The pan-flat run-in to the finish gave way to a hilly circuit. The pace slowly crept up on the first lap until the bunch was setting a blistering tempo during the second of two laps.

“The 13km circuit at the finish was quite hilly for a flat stage,” said Sport Director Brian Stephens. “The girls went around moderately hard on the first lap and then very, very hard on the second lap. The group split in half, and we had Tiff [Cromwell] and Emma in the front group.”

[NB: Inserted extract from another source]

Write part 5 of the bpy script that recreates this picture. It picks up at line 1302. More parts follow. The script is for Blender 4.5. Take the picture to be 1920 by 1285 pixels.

“It was a pretty hard finish, and I thought Bronzini’s solo break might have taken the edge off her, but she made the split,” Stephens added. “Emma was under a lot of pressure with attacks on the circuit and only two out of the six left to cover the moves. She spent a lot of energy before the sprint, too.”

Cromwell provided Johansson with critical support on the circuit, covering repeated attacks from Wiggle Honda and the US National Team.

“Wiggle had some good attacks – especially Linda [Villumsen],” said Johansson. “I knew I couldn’t let her go. It’s hard with everyone still so close on general classification. I know how many seconds some of the key riders are on, but I don’t know where everyone is. My instinct is not to let anything go. Tiff chased down Linda a few times and covered some other moves as well.”

The reduced bunch powered toward the line as a single unit. Johansson opened up the sprint in an attempt to outkick Bronzini for the stage win.

“I sprinted on the right side,” noted Johansson. “I guess I didn’t really think about it because I was near the barrier but left just enough space for Bronzini to come around on the inside. She sprinted past me, and I couldn’t do anything about it. It’s a bit annoying to come in second again. She’s really fast right now, and I had to cover a lot of attacks on the circuit today. It makes it hard to have that extra kick in the end when you have to jump on everything.”

With the flat and moderately undulating stages behind them, the peloton looks forward to two hillier days of racing. Bronzini’s winning streak is expected to come to an end on Friday.

“For sure Saturday will be a hard day with big gaps,” Johansson predicted. “Friday is more of an in-between day. It’s not too hard on paper, but it can be made harder with a lot of attacks. It’s the kind of day that can split the peloton but maybe not into many small groups. I expect very aggressive racing for the next two days.”